### Records shown

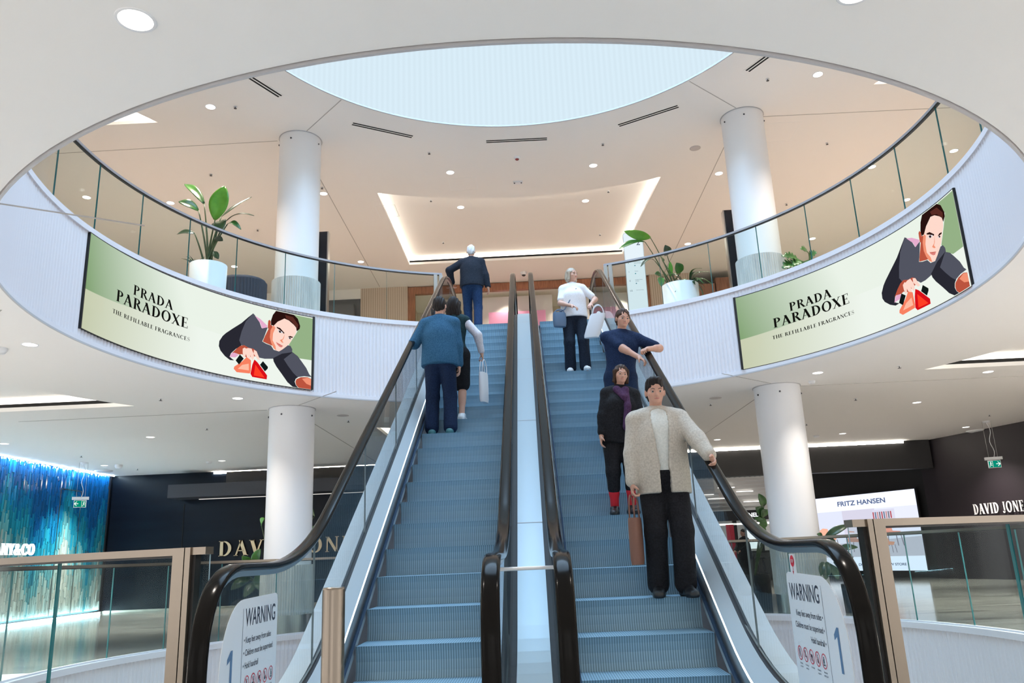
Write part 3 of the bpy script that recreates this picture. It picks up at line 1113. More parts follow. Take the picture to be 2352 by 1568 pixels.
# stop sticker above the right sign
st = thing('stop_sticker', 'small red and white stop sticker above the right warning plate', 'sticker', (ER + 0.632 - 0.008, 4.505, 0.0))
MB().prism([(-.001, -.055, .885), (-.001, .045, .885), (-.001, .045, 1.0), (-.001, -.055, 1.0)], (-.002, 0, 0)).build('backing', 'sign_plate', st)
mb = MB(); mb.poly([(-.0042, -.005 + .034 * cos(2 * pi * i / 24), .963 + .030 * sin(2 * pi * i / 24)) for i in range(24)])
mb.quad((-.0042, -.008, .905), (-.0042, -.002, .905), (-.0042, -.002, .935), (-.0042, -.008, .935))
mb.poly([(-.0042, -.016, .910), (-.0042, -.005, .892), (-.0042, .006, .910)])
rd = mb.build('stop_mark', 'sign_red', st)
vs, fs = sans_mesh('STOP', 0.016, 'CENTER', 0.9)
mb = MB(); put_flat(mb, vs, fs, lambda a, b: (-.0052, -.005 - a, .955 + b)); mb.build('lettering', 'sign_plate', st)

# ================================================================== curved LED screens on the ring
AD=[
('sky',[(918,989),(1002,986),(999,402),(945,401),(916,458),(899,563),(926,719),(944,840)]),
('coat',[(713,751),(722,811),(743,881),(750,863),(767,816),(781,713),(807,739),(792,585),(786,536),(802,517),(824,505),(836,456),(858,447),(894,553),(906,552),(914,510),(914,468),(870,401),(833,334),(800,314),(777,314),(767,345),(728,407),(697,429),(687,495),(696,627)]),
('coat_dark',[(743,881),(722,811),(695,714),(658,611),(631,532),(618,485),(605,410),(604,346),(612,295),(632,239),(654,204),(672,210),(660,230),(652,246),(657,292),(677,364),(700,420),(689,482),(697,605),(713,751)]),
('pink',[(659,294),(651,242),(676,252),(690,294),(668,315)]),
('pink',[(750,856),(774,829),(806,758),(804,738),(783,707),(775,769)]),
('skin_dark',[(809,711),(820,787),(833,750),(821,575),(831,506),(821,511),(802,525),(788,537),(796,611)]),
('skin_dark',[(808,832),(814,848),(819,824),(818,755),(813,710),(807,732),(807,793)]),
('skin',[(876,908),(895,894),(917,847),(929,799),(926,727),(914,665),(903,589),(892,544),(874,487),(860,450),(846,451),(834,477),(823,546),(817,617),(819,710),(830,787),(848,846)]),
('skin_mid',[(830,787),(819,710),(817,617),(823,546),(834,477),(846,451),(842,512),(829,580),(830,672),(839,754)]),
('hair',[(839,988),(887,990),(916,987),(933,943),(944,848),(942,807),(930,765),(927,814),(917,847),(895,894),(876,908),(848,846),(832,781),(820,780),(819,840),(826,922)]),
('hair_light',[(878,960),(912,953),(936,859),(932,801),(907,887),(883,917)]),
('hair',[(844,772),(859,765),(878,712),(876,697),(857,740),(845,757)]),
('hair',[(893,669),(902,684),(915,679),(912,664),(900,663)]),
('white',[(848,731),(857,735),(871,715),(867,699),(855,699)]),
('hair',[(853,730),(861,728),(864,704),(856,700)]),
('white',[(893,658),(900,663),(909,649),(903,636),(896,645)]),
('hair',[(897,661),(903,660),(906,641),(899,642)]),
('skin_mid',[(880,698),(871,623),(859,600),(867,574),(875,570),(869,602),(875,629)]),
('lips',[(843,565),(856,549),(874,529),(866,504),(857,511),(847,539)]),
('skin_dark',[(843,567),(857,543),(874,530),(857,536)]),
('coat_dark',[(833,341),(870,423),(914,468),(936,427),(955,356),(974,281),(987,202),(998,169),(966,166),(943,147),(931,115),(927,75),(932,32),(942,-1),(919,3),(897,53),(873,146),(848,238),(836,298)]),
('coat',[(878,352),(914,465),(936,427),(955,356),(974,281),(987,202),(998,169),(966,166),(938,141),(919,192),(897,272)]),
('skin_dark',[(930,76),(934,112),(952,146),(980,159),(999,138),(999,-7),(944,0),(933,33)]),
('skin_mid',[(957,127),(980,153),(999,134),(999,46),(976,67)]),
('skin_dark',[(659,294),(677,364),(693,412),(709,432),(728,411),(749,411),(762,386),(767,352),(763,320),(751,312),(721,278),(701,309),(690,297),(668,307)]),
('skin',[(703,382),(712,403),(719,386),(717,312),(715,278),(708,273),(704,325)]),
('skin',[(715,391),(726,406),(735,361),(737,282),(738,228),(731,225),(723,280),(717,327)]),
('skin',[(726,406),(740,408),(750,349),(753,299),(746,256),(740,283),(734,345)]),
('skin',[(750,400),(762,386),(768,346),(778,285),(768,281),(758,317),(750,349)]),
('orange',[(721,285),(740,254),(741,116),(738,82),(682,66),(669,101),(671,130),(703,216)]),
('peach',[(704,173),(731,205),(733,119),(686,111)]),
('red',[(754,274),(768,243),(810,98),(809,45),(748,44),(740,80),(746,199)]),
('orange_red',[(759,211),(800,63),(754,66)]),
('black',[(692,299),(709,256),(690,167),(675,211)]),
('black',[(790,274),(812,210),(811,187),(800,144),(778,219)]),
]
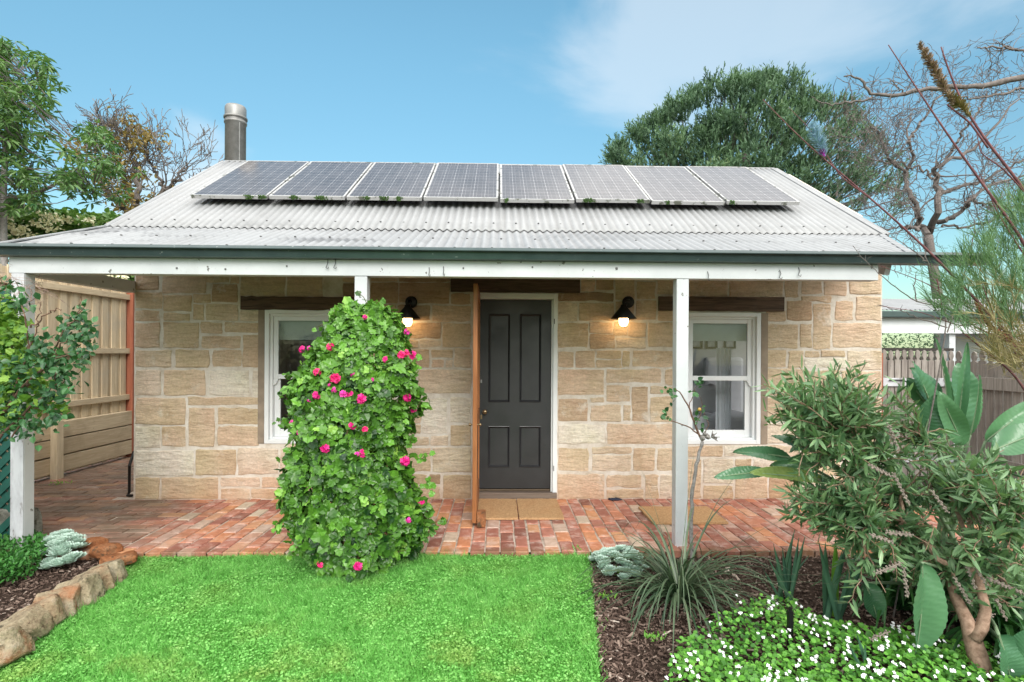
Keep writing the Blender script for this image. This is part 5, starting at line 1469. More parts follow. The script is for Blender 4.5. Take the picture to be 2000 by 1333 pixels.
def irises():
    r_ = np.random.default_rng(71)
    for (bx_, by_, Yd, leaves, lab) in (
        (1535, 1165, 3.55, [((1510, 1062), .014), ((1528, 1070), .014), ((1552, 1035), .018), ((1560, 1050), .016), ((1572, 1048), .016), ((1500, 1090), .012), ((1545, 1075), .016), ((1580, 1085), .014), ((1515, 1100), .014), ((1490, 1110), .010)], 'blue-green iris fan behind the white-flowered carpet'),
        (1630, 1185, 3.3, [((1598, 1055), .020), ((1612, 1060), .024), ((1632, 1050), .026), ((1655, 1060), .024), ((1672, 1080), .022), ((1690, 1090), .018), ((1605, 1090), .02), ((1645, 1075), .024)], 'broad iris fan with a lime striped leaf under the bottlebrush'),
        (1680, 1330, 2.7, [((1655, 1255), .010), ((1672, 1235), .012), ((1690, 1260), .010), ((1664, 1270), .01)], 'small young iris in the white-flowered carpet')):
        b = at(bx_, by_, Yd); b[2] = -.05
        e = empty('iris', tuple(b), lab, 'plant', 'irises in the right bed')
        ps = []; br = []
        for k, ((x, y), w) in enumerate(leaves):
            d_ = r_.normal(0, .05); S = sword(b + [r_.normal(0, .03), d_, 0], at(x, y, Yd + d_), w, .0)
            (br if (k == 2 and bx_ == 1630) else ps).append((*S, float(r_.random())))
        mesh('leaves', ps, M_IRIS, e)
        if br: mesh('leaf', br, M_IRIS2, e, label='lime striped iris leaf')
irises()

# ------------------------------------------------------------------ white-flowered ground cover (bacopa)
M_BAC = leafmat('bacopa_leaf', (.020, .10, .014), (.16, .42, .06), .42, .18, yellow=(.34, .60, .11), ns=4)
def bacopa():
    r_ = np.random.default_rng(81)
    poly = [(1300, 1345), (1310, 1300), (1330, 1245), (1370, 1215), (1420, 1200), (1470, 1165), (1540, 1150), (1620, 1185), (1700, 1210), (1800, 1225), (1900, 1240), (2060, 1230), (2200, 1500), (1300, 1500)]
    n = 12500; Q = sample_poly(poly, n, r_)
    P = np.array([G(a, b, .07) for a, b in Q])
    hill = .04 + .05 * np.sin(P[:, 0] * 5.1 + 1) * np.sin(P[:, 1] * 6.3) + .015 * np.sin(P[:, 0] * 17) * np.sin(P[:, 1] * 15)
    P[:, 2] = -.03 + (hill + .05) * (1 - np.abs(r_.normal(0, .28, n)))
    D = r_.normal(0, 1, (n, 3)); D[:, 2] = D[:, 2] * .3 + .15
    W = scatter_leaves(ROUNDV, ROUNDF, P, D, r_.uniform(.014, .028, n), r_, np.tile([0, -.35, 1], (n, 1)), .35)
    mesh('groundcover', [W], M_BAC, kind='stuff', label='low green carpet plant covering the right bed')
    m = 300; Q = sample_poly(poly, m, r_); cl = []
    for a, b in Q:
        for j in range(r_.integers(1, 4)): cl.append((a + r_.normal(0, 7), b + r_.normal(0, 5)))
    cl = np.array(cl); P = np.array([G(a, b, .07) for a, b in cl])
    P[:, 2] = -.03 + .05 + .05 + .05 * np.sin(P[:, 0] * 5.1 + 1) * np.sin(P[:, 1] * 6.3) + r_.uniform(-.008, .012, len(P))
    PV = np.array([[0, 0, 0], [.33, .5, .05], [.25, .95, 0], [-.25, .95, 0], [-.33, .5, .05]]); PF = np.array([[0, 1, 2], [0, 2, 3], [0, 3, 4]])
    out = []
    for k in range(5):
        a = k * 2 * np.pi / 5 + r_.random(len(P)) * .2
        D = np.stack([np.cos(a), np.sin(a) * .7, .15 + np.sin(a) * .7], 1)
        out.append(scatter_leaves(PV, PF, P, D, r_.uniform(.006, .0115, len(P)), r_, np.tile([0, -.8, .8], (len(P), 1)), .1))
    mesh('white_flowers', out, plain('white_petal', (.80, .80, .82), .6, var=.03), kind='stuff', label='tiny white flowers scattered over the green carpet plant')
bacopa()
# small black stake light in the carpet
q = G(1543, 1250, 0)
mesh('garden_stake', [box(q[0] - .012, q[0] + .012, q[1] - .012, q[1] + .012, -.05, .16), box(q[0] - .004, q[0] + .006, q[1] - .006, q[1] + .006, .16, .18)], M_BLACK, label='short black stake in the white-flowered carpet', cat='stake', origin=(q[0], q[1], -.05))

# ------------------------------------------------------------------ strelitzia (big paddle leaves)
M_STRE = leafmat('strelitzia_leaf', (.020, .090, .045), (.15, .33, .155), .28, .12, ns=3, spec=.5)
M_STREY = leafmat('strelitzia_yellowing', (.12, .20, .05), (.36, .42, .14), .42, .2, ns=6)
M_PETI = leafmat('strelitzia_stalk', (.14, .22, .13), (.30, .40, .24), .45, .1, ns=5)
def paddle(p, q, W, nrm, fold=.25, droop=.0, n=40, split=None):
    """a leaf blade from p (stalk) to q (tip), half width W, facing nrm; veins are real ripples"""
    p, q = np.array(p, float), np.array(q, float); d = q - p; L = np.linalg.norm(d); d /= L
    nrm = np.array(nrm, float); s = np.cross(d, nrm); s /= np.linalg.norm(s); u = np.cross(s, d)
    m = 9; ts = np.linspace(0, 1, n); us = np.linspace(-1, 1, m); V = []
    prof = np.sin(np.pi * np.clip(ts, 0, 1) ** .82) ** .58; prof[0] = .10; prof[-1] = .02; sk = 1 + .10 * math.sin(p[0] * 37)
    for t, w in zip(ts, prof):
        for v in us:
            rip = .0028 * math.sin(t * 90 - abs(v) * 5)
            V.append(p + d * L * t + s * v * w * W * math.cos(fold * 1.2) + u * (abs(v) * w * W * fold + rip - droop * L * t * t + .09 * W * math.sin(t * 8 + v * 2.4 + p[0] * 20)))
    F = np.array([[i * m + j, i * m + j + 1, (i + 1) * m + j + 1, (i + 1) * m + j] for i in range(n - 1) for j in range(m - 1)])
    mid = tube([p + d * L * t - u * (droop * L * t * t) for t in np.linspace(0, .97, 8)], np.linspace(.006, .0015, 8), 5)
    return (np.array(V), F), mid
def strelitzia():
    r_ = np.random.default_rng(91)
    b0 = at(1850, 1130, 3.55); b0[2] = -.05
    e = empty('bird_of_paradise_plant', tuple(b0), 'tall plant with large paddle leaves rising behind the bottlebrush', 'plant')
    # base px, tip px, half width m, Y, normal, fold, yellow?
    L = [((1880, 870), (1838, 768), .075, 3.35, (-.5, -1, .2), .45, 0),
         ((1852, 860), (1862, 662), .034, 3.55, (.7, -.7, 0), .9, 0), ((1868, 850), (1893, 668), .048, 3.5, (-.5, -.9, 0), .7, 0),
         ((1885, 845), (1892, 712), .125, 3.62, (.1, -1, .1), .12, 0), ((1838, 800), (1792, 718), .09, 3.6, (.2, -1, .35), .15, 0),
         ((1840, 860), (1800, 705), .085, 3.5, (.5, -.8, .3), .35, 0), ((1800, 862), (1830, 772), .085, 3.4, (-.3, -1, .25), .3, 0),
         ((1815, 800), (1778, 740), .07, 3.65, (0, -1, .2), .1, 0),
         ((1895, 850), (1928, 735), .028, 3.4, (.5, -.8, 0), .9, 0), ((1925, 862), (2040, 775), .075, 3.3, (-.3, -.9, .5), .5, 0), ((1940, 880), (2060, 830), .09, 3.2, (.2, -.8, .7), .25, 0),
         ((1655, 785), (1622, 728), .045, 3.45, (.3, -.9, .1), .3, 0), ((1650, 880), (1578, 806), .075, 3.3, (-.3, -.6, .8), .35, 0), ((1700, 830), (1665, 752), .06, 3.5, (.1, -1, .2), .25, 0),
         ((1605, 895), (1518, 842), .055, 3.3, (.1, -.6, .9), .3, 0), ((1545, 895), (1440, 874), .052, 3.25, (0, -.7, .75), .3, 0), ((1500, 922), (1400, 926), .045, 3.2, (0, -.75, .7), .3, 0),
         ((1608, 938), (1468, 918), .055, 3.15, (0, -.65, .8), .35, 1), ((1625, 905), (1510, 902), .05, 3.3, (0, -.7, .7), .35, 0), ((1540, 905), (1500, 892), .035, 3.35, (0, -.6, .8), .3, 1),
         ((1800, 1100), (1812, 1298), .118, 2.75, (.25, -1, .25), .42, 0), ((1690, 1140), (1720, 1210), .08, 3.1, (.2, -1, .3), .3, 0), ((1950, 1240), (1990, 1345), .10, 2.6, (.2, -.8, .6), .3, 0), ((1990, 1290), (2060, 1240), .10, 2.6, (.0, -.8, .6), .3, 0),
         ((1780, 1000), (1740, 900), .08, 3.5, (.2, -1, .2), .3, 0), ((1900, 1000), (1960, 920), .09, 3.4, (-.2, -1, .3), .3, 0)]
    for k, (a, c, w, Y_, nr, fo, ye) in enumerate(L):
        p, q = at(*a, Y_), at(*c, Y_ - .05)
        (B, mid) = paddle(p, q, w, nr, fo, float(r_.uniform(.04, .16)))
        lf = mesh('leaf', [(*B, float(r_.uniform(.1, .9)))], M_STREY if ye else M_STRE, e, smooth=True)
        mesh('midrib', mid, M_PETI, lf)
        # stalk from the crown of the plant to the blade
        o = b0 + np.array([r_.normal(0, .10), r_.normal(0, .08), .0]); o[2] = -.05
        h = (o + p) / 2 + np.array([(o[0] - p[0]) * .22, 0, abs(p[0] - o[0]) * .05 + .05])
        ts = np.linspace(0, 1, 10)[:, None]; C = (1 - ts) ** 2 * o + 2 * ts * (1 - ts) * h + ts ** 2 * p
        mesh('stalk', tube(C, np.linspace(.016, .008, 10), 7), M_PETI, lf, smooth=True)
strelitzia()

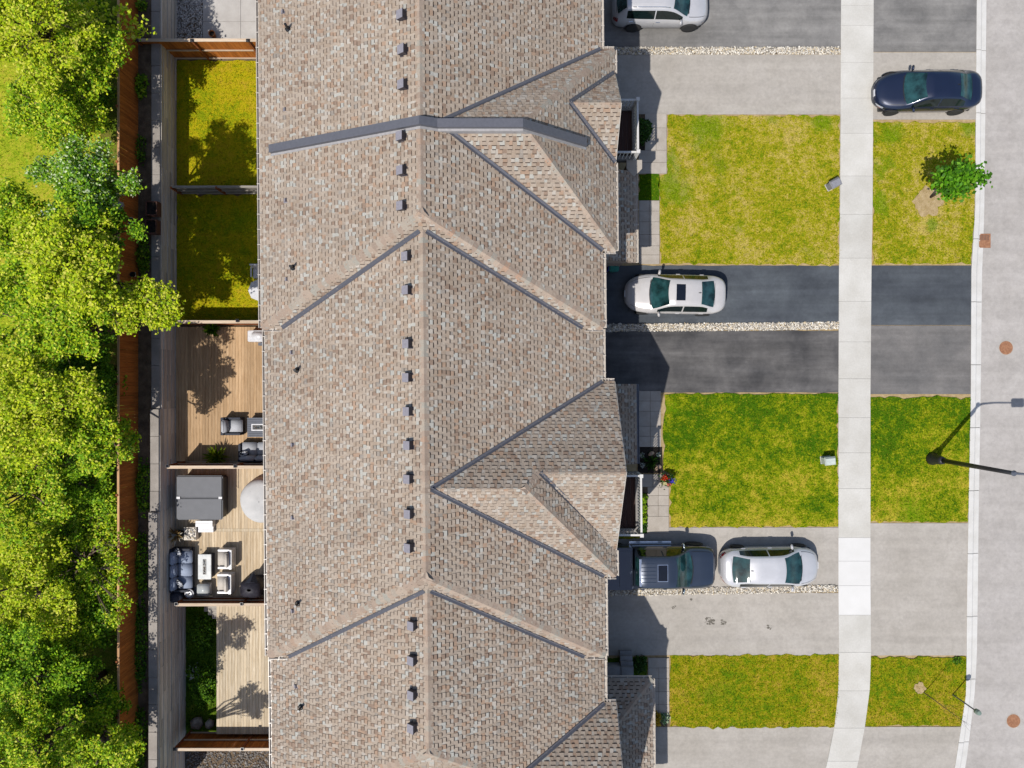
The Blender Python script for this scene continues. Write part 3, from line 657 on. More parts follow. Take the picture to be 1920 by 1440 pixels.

######

Copy every line of the listing containing the string "from".

    """a leaf blade from p (stalk) to q (tip), half width W, facing nrm; veins are real ripples"""
        # stalk from the crown of the plant to the blade
The Blender Python script for this scene continues. Write part 3, from line 657 on. More parts follow. Take the picture to be 1920 by 1440 pixels.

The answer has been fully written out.